Inflatable SUP versus Solid SUP

Is an Inflatable SUP Better than a Solid SUP?

So here’s the dilemma: You’ve narrowed it down to a Tahoe SUP 2014 Alpine Explorer Inflatable SUP Board and the Stand On Liquid Sunburst SUP Board. And now, you want to know which is better? Although that is not the right question you should be asking, because both boards are awesome in their own way. The question actually boils down to you, where you plan on using the board, and how. So here’s a comparison of the two boards, more or less side-by-side.

Tahoe SUP Alpine Explorer Inflatable Paddle Board

Tahoe SUP Alpine Explorer Inflatable Paddle Board

First, let’s discuss you. If you are just starting out, the natural line of thinking suggests that you are looking at this purchase as the first and last. It probably is not. The reasons are relatively straightforward. If you like speed, a simple day on the lake is not going to satisfy that need to compete in a race like environment. You may get your technique down, work on your physical strength and endurance and even win a few races on this first board. But ultimately, you will think upgrade. So you may not know what you’ll want until your experience grows.

In this case: either board will do just fine to get you completely hooked on the SUP experience.

SOL Sunburst SUP Board

SOL Sunburst SUP Board

Second, let’s discuss where you plan on using the SUP board. Most everyone contemplating a SUP purchase has a rough idea of where they’d like to go with it. If your neck of the woods is predominantly flat water, open ocean or simply surf, either board will work great. But the solid SOL Starburst might give you a little bit more stability and durability than the inflatable Tahoe. In those situations, there is not a high degree of likelihood that you’ll encounter underwater hazards. You could and you might, but it will be more accidental than anticipated.

But if the intention is to run those spring rapids, as many SUPers in the Pacific Northwest do, the inflatable board will be your best choice. It is not indestructible but it is much more forgiving with this sort of activity that your solid SUP. In almost every instance, the reaction of the board, the durability, stability, and even the tracking of these two boards are nearly identical. But put it in a river and the fact that it is just slightly less rigid make the inflatable SUP a better choice.

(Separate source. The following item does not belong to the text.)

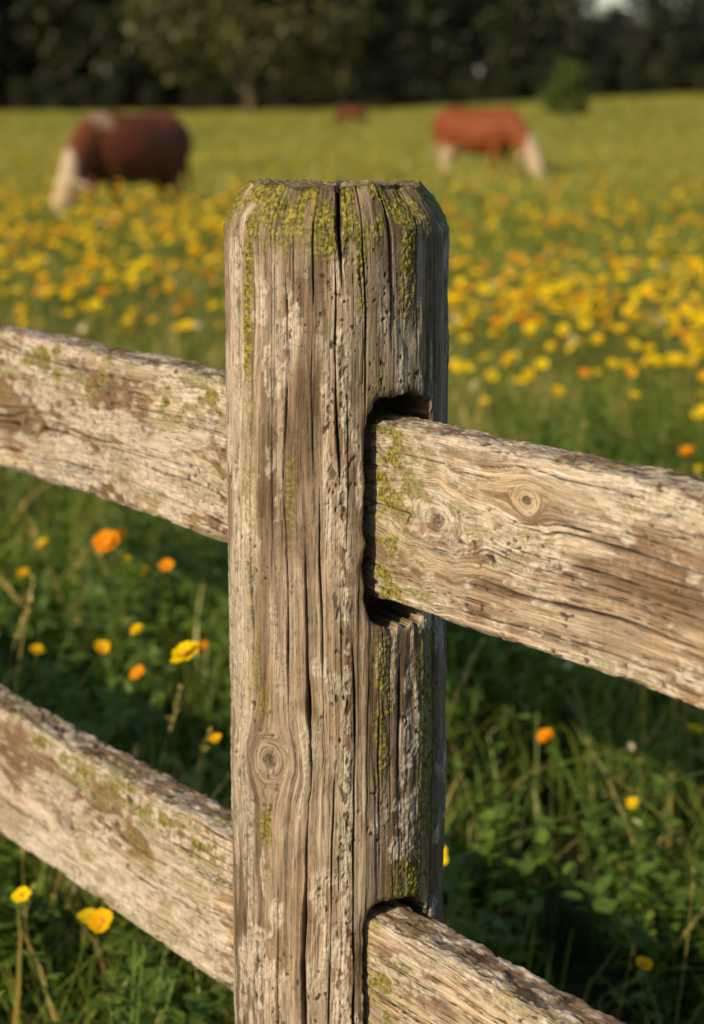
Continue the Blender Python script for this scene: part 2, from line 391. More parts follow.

Also, because they inflate, the boards are easy to pack and walk away from the end of your river run, allowing you to hike back upstream. This means all of you can run the river on your SUPs without that friend who drew the short-stick as the designated driver meeting you downstream.

In this case: Rigid or solid boards are best when there is deep water; inflatable boards are best when there is shallower, faster moving water.

And lastly, how do you plan on using your SUP board? If this is a sport that you would like to pursue in many different liquid environments, the inflatable board might be the best choice. It does travel well, is lighter weight, and if damaged, costs less to repair.

Most inflatable boards, including the Tahoe comes with everything you need except the water. On the other hand, the Sunburst is one of the best touring boards around and if your most enjoyable outing involves friends, sun and open water, you could not do better than this board.

In this case: Using a SUP like the Tahoe gives you access to more dynamic days on the water. Using a Sunburst SUP will give you just as much fun as an inflatable board, just without the rapids.

This comparison may seem like a draw. But I’d be willing to wager that you will eventually end up with both kinds SUP Boards and that’s the kind of draw we can all live with!